# Short problem:
Up to and including the line with "from mathutils import Vector", write out the listing from its first line, minus the pictures.

# Data for this exercise:
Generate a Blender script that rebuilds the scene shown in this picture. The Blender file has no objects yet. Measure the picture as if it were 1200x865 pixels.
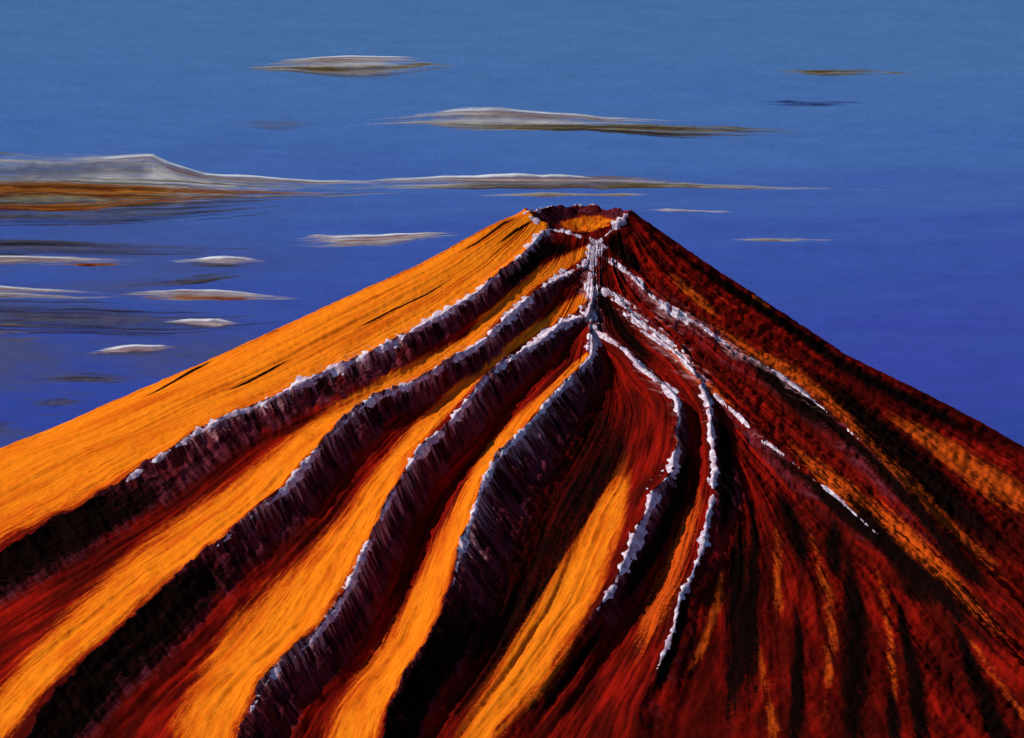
import bpy, math
import numpy as np
from mathutils import Vector

# ------------------------------------------------------------------ camera, light, exposure
S = bpy.context.scene
COL = S.collection
F = 4000.0                      # metres from the camera to the summit axis
CAM = np.array([-78.0, -F, 640.0])
PITCH = math.atan(167.5 / F)
cam_data = bpy.data.cameras.new('camera')
cam = bpy.data.objects.new('camera', cam_data)
COL.objects.link(cam)
cam.location = CAM
cam.rotation_euler = (math.pi / 2 + PITCH, 0, 0)
cam_data.sensor_width = 36.0
cam_data.lens = 36.0 * F / 1200.0
cam_data.clip_start = 10.0
cam_data.clip_end = 200000.0
S.camera = cam

SUN_EL, SUN_BEHIND = math.radians(39), math.radians(16)   # sun on the left, a little beyond the peak
sun_dir = Vector((-math.cos(SUN_EL) * math.cos(SUN_BEHIND), math.cos(SUN_EL) * math.sin(SUN_BEHIND), math.sin(SUN_EL)))
sd = bpy.data.lights.new('sun', 'SUN')
sd.energy = 5.0
sd.angle = math.radians(0.5)
sd.color = (1.0, 0.94, 0.85)
so = bpy.data.objects.new('sun', sd)
COL.objects.link(so)
so.rotation_euler = sun_dir.to_track_quat('Z', 'Y').to_euler()
so.location = (-3000, 1000, 3000)

W = bpy.data.worlds.new('World')
S.world = W
W.use_nodes = True


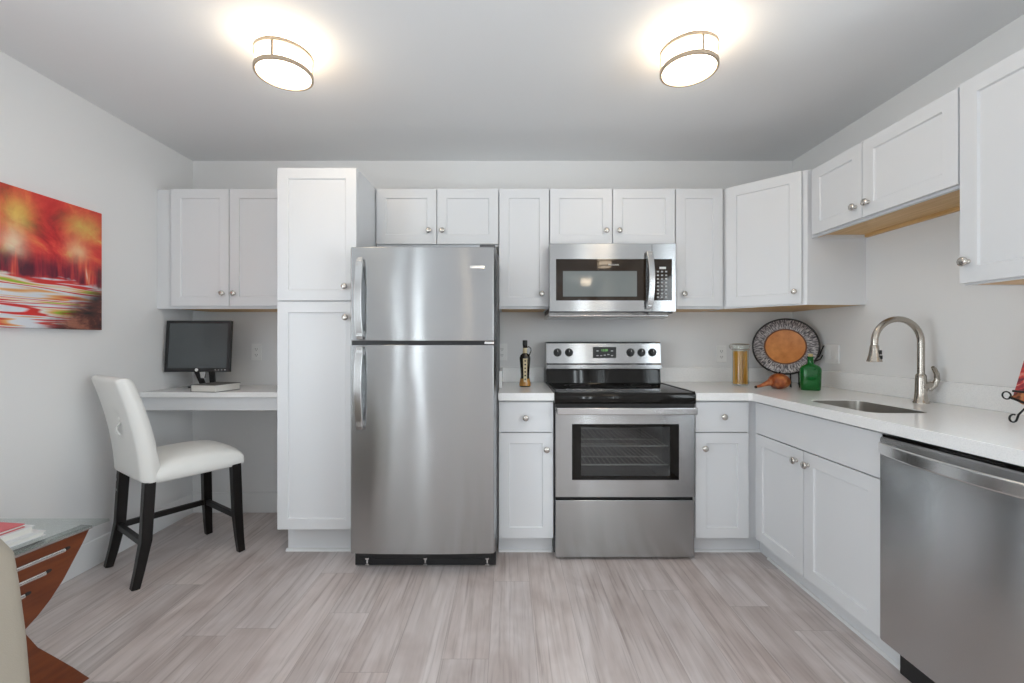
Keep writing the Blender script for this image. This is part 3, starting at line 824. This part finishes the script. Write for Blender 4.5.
lamp('round ceiling lamp with nickel rings behind the camera near the middle', 1.47, -1.34)
lamp('round ceiling lamp with nickel rings near the rear windows', 1.56, -3.4)
lamp('round ceiling lamp with nickel rings at the middle of the rear room', -.40, -3.4)

# ------------------------------------------------------------------ counter stool
root = thing('counter_stool', 'white leather counter stool with dark wooden legs at the desk', 'chair', (-1.822, 2.362, 0), R(-33.7))
# backrest (cross sections from the bottom up: centre y, half thickness)
def back_sec(z):
    t = (z - .50) / .515
    rear = -.212 - .02 * t - .078 * t * t
    th = .088 - .020 * t
    return rear, rear + th
rings = []
zs = [.497, .50, .515, .56, .62, .70, .78, .86, .92, .97, .998, 1.012, 1.016]
for i, z in enumerate(zs):
    a, b = back_sec(z)
    hwid = .212 + .006 * math.sin(PI * min(1, (z - .5) / .5))
    ins = {0: .012, 1: .004, len(zs) - 1: .020, len(zs) - 2: .009, len(zs) - 3: .003}.get(i, 0)
    a += ins; b -= ins; hwid -= ins
    cy = (a + b) / 2; hy = (b - a) / 2
    rings.append([(x, cy + y, z) for x, y in rrect(-hwid, hwid, -hy, hy, min(.018, hy * .9), 4)])
def dent(x, y, z):
    """tufting pulls the leather in around the button"""
    d = math.hypot(x - DXB, z - DZB)
    return .016 * math.exp(-(d / .045) ** 2)
DXB, DZB = -.005, .80
# back shell gets a finer grid on the rear so that the tuft can sink in
mb = MB(); bm = mb.bm
def backsurf(nx=22, nz=26):
    def prof(z, x, side):
        t = (z - .497) / .519; zz = z
        a, b = back_sec(max(.5, min(1.015, z)))
        e = min(1, (1 - abs(x)) / .10); ez = min(1, (1 - t) / .045, t / .03)
        rnd = (1 - (1 - e) ** 2) ** .5 * (1 - (1 - max(0, ez)) ** 2) ** .5
        cy = (a + b) / 2; hy = (b - a) / 2 * (.25 + .75 * rnd)
        return cy + hy * (1 if side else -1)
    g_ = {}
    for side in (0, 1):
        for i in range(nx + 1):
            u = -1 + 2 * i / nx
            u = math.copysign(abs(u) ** .8, u)
            for j in range(nz + 1):
                v = j / nz; v = .5 - .5 * math.cos(PI * v) * (.4 + .6 * 1) if j in (0, nz) else .5 - .5 * math.cos(PI * v)
                z = .497 + .519 * v
                wid = .214 * (1 - .02 * (1 - min(1, (1 - v) / .04)))
                x = u * wid
                y = prof(z, u, side)
                if side == 0:
                    y += dent(x, y, z)
                    y += .004 * math.exp(-((z - .80 - .0) / .006) ** 2) * (1 if abs(x) < .19 else 0)
                else:
                    y -= .012 * math.exp(-(math.hypot(x, z - .85) / .05) ** 2)
                g_[side, i, j] = bm.verts.new((x, y, z))
    for side in (0, 1):
        for i in range(nx):
            for j in range(nz):
                bm.faces.new((g_[side, i, j], g_[side, i + 1, j], g_[side, i + 1, j + 1], g_[side, i, j + 1]))
    for i in range(nx):
        for j in (0, nz): bm.faces.new((g_[0, i, j], g_[0, i + 1, j], g_[1, i + 1, j], g_[1, i, j]))
    for j in range(nz):
        for i in (0, nx): bm.faces.new((g_[0, i, j], g_[0, i, j + 1], g_[1, i, j + 1], g_[1, i, j]))
backsurf()
bk = mb.build('backrest', M['leather'], root, sub=1)
a, b = back_sec(DZB)
MB().sphere((DXB, a + .013, DZB), .014, 1, .6, 1, 16, 10).build('tuft_button', M['leather'], bk)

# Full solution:
Generate a Blender script that rebuilds the scene shown in this picture. The Blender file has no objects yet. Measure the picture as if it were 1200x865 pixels.
import bpy, math
import numpy as np
from mathutils import Vector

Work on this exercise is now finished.